This commentary was first published in The Globe and Mail on Dec. 6, 2011.
Canada’s federal Privacy Commissioner, along with her provincial and territorial counterparts, has serious concerns regarding the federal government’s proposed lawful access legislation. These include the fact that the government has provided no evidence for the necessity of this expansion of state surveillance powers or why it requires departures from the standards of judicial oversight we usually apply when the police want access to private information. Public Safety Minister Vic Toews has responded by throwing the phone book at them, including in a recent letter to The Globe.

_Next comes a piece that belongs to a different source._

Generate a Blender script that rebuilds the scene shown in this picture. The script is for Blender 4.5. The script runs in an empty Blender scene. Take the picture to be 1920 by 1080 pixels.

Usually, if the state wants access to private information, our Constitution requires prior judicial authorization (a warrant) on a standard of reasonable and probable grounds. The point is not to prevent state access but to ensure that such access occurs within a framework of accountability and oversight. Some departures from this are tolerated, such as when the state interest goes beyond routine law enforcement or where there is a diminished expectation of privacy in the information.
What Mr. Toews seems to have in mind with his phone-book analogy is something like the following: The police can get access to the content of your telephone calls through a special warrant that receives our highest level of protection. The police can also get access to your incoming and outgoing telephone numbers by getting a warrant on a much lower standard of reasonable suspicion. Finally, the police can match people’s names and addresses to particular telephone numbers by using the phone book (ignore for a moment the fact that one can request an unlisted number).
The lawful access legislation largely replicates this: strong protection for the content of communications, weaker protection for traffic data (who communicates with your computer and whom your computer communicates with, when, for how long) and no protection for subscriber information (name, address, IP address, mobile identification number) that is really just like the phone book. Just as we tolerate departures from our standards for judicial oversight in relation to telephone numbers, we should tolerate it in relation to their Internet analogs because the privacy implications are the same.
The problem is that using the Internet is not like using a telephone.
What did I do online this week? I corresponded with colleagues, students, professional contacts, family and friends and checked out some online discussion forums. I did research for work and for personal projects, reading many Web pages, downloading articles and purchasing books. I shopped and downloaded music and movies. Other aspects of my life are stored online, including my calendar, my task list and many of my work files. I access this from work, from home, from my smartphone and from my tablet.
What did I do on the phone? I talked to my mom and some telemarketers.
Mr. Toews is welcome to know my mom’s number and even figure out how often I phone home. Heck, he can call her if he likes, although he might get an earful. But getting access to the numbers I dial or opening the phone book to match these to a particular name and address is simply not the same thing as getting access to my Internet traffic data and subscriber information. The Internet is not a specific means of communication – it is the basic platform through which I engage in many of my most important professional and personal tasks.
This is why the digital trail I leave, the one Mr. Toews wants access to, is highly revealing, even if he never reads the content of my e-mail. This is private information and deserves protection through our existing standards of oversight and accountability, not something less.
The government needs to stop hiding behind the phone book. Canadians require a reasoned response that shows us the evidence for why the new Internet surveillance powers are both necessary and minimally invasive.
In the meantime, perhaps somebody should buy Mr. Toews a smartphone.